Arctic Fox completes LiDar airborne and ground surveys of Uptown Gold Project

The company believes it has determined which claims will yield the best results

Photo by Ingo Doerrie via Unsplash

Arctic Fox Minerals (CSE:FOXY) finished its LiDar study and is presently awaiting the data for its Uptown Gold Project flagship property outside of Yellowknife, Northwest Territories.

The company contracted Sub Arctic Geomatics in August of 2021 to run multi-hectare LiDar airborne and ground geophysical surveys on claims K15962 and K15963. But after reviewing its Uptown Gold Project, the company concluded that claims K15962, K15963, K15964, and K15965 likely have the best potential for high grade drilling results.

“By identifying the specifics from our LiDAR survey on these claims we are extremely optimistic that the results will clearly identify the next steps of our business plan,” said Rob Geitl, CEO of Arctic Fox.

Arctic Fox is a precious metals explorer looking for gold in the Uptown Gold Project.  The project sports potential high grade gold that is a high grade Archean lode gold prospect close to the Giant Mine in Yellowknife, Northwest Territories. The property encompasses four claims covering over 2,000 hectares and borders the west side of the Giant Mine leases.

Uptown Gold Mining Property/Image via Arctic Fox Minerals

The property has year-round accessibility courtesy of the Ingraham Trail (Territorial Highway 4) which connects to the eastern portion of the claims.

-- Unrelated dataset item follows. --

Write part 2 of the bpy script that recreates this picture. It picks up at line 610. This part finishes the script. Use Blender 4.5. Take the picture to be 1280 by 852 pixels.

Gold discoveries began in 1960, leading to two exploration targets in 1963 and 1966 respectively. Subsequently, companies introduced small-scale high grade mining at the Rod Vein in 1979.

Read more: NevGold’s oxide gold drill program in Nevada finds positive results

Read more: Goldflare hungry for gold on Condor property

Arctic Fox uses LiDar to help find the gold

LiDar is an acronym of ‘light detection and ranging’ or laser imaging, detection and ranging. Companies use LiDar to make high resolution maps, but it has applications in multiple different fields. These include surveying, geomatics, geography, geology, and more.

LiDar determines variable distances by targeting an object or a surface with a laser and measuring the time for the reflected light to return to the receiver. Also, it’s used to make digital 3D representations of the Earth’s surface and ocean bottom by varying the wavelength of light. It’s a technology that’s had both terrestrial, airborne and mobile applications.

In this case, the LiDar survey identified subtle topographic features like river terraces and river channel banks and glacial landforms. It also measured the land-surface elevation beneath the vegetation canopy to better resolve spatial differences in elevation. It also helped detect elevation changes between repeated surveys. This also helped inform studies of the physical and chemical processes that shape the landscape of the project.

The survey also assisted the company in identifying structure geology and geophysics anomalies so it could both detect and study potential faults.